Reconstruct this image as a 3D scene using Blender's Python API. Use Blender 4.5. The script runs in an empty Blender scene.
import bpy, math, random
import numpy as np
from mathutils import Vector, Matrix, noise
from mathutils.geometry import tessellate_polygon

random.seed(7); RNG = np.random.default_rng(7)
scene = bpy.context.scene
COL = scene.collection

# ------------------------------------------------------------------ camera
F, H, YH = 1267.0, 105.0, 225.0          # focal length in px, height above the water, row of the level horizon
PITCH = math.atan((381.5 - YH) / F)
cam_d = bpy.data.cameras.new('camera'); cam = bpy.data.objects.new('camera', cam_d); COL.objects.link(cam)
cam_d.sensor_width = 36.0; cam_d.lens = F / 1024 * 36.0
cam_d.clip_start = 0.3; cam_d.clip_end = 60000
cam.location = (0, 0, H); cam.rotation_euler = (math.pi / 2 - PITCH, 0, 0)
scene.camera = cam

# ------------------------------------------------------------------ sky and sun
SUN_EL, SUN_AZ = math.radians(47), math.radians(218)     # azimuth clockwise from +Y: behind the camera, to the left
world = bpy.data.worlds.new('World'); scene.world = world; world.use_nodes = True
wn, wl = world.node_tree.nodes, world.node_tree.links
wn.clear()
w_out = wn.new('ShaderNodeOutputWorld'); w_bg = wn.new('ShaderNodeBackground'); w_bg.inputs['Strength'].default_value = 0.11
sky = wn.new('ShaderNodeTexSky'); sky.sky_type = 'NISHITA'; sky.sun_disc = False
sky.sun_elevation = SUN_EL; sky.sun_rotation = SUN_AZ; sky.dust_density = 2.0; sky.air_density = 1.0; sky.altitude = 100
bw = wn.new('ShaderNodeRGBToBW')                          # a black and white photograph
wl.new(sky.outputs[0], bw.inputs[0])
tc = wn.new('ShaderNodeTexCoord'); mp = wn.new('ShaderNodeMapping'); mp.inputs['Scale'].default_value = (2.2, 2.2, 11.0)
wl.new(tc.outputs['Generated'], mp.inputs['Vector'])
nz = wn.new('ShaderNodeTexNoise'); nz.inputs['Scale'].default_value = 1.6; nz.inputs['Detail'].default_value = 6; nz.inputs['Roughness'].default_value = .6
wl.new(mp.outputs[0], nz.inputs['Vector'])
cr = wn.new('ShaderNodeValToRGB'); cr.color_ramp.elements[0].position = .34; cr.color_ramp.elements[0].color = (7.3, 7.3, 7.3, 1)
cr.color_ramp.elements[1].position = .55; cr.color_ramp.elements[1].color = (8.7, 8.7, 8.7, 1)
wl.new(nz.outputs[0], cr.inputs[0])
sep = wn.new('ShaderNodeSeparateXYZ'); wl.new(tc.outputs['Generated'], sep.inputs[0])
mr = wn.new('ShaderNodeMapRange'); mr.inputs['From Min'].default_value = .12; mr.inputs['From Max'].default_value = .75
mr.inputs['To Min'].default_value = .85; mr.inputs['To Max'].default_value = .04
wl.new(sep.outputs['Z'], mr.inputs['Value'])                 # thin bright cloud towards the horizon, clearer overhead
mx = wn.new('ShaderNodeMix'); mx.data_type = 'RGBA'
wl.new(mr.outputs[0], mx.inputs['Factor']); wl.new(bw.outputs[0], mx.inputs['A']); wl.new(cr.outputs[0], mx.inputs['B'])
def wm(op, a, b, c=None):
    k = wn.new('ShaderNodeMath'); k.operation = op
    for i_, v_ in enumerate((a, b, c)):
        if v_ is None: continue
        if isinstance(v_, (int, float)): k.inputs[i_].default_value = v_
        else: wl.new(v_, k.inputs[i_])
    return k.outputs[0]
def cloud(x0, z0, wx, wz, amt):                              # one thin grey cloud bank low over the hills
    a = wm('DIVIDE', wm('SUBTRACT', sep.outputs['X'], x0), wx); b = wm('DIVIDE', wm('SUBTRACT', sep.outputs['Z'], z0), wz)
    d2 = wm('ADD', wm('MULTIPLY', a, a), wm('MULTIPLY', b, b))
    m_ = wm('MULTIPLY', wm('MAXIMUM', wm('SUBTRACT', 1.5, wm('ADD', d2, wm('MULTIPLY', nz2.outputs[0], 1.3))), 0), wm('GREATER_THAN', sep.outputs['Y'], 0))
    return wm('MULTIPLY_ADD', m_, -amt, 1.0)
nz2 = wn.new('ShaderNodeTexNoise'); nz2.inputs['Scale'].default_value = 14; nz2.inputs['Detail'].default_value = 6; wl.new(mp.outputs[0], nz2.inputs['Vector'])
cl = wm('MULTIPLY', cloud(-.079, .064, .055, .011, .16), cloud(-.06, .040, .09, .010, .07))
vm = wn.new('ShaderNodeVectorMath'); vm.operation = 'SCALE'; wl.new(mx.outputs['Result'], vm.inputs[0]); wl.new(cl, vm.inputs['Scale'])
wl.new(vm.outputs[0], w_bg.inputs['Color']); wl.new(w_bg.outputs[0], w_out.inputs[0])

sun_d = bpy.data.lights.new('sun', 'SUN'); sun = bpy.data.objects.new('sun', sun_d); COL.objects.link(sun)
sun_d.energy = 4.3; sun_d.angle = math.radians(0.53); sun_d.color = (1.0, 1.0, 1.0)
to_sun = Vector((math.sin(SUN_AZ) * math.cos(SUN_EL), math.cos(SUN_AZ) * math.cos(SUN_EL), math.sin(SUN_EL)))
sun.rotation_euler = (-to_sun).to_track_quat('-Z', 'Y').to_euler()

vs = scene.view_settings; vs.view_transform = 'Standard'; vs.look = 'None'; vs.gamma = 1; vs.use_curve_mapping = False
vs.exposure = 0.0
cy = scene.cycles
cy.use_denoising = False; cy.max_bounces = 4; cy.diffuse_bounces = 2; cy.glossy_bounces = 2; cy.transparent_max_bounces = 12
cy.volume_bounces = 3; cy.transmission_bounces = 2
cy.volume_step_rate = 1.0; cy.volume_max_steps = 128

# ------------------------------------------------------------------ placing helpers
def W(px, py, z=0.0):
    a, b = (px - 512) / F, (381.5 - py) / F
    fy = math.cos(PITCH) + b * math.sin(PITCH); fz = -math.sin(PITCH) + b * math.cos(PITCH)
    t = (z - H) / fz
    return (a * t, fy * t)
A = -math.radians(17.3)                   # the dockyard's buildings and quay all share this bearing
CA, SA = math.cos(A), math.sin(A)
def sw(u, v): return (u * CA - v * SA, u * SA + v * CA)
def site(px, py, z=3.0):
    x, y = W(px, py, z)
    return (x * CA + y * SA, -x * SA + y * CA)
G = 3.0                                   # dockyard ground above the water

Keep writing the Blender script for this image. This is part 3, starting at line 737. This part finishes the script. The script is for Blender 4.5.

EXERCISE DESCRIPTION: Restate, please, word for word the span of records running from the first line to the line bearing "COL = scene.collection", both included, and nothing outside it.

WORKED ANSWER:
Reconstruct this image as a 3D scene using Blender's Python API. Use Blender 4.5. The script runs in an empty Blender scene.
import bpy, math, random
import numpy as np
from mathutils import Vector, Matrix, noise
from mathutils.geometry import tessellate_polygon

random.seed(7); RNG = np.random.default_rng(7)
scene = bpy.context.scene
COL = scene.collection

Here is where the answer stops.